# Aim:
Which lines contain the word "More"? Return each of them as written.

# Material for the task:
####

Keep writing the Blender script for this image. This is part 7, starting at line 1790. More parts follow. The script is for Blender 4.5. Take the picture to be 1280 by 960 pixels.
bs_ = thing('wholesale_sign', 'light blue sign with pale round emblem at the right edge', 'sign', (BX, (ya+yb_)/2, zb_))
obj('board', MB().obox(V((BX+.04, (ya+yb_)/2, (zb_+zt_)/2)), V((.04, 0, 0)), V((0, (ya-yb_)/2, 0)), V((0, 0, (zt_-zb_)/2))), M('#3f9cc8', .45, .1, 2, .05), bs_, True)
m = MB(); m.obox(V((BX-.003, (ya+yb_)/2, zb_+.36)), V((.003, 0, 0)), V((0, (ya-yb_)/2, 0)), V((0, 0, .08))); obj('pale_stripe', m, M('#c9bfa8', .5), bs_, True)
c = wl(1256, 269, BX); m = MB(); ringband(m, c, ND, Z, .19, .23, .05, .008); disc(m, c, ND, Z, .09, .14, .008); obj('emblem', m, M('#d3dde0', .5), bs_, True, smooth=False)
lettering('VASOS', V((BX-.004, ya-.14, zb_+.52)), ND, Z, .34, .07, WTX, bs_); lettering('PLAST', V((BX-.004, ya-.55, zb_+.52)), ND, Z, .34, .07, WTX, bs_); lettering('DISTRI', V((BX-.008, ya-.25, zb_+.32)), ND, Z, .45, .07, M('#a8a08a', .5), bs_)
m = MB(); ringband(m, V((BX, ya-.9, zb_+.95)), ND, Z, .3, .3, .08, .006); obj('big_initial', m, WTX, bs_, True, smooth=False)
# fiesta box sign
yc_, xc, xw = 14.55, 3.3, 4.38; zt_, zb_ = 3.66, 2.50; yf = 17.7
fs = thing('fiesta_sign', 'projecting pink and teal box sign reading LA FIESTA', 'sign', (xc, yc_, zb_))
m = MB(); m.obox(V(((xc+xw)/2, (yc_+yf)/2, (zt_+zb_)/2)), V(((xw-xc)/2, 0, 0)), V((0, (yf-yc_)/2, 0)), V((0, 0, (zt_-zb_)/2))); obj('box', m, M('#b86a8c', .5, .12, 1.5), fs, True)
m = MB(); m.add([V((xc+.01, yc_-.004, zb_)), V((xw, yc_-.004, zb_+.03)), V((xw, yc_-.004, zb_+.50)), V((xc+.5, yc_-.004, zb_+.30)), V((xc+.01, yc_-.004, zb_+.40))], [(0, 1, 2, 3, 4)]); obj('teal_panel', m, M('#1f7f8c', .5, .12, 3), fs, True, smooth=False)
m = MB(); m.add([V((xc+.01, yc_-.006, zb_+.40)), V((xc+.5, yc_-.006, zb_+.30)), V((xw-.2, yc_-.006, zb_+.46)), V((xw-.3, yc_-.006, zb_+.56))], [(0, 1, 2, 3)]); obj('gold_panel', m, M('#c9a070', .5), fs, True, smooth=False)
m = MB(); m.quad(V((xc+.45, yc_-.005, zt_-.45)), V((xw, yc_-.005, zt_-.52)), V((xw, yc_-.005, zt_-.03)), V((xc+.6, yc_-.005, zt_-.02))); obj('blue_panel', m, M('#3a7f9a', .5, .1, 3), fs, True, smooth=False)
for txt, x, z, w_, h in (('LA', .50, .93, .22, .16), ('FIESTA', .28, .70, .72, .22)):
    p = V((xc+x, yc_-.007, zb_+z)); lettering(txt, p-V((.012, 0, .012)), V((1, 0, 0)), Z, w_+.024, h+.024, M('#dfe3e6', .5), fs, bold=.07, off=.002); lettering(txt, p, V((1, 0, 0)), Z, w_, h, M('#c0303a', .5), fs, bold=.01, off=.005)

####

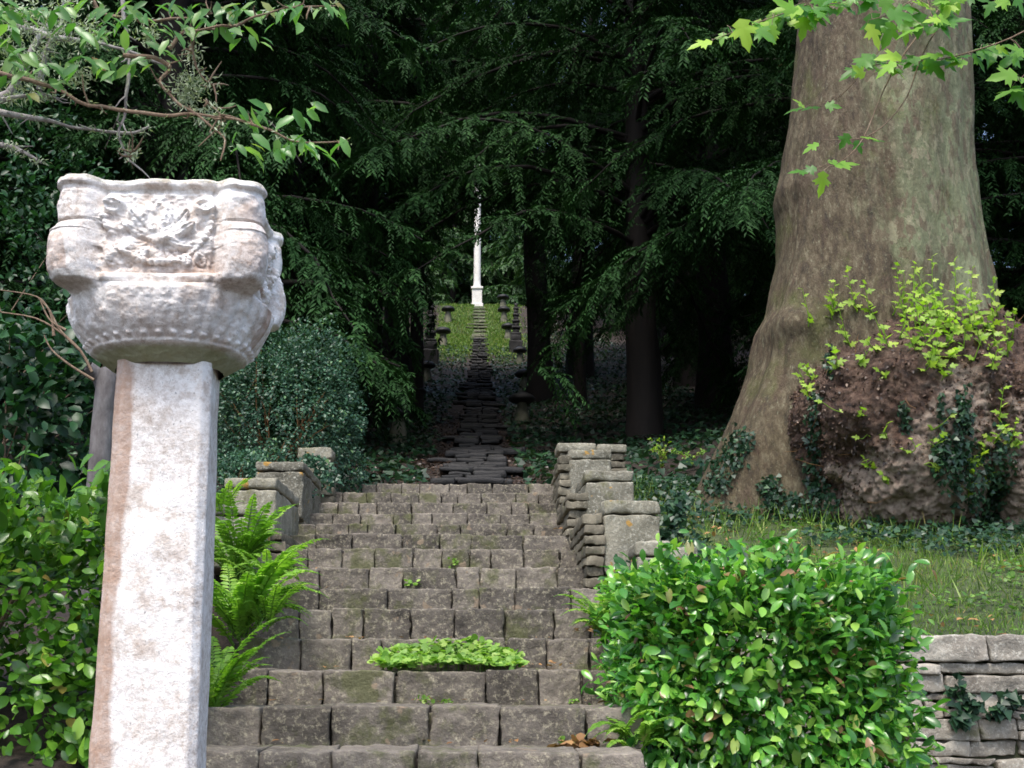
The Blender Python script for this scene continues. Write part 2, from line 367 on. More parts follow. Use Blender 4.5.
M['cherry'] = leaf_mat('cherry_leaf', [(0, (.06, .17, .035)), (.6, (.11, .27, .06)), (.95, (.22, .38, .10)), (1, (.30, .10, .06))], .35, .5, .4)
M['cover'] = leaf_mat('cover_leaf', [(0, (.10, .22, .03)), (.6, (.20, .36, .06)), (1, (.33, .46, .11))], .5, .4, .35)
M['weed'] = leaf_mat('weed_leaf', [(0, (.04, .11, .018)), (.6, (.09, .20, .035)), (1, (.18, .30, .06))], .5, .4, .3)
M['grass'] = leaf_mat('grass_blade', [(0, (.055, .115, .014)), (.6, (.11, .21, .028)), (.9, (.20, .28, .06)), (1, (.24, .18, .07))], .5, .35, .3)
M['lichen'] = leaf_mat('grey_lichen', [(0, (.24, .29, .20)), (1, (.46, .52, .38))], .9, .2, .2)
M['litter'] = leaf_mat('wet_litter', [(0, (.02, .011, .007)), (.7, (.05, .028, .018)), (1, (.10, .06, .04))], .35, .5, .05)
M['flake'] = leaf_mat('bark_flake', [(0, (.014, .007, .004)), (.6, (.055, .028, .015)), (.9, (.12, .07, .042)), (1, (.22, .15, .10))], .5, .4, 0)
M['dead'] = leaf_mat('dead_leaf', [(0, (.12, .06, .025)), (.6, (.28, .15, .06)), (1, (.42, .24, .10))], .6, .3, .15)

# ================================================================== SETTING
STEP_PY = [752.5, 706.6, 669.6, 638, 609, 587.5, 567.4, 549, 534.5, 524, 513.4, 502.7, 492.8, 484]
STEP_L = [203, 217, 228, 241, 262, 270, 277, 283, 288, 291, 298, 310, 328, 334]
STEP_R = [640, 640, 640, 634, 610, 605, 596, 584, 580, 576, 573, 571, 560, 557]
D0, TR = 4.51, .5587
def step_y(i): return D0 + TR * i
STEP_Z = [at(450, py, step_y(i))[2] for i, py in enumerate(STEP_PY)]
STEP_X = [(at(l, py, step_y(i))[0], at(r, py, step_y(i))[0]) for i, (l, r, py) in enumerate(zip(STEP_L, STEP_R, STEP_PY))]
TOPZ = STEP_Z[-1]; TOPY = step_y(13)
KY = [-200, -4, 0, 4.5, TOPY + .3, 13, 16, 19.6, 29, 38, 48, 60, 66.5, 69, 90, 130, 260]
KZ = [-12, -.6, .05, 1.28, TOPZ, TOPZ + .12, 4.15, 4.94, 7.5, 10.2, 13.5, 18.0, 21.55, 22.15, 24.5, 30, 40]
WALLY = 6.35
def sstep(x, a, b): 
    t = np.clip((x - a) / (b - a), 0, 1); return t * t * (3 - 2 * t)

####

# Complete output:
Keep writing the Blender script for this image. This is part 7, starting at line 1790. More parts follow. The script is for Blender 4.5. Take the picture to be 1280 by 960 pixels.
The Blender Python script for this scene continues. Write part 2, from line 367 on. More parts follow. Use Blender 4.5.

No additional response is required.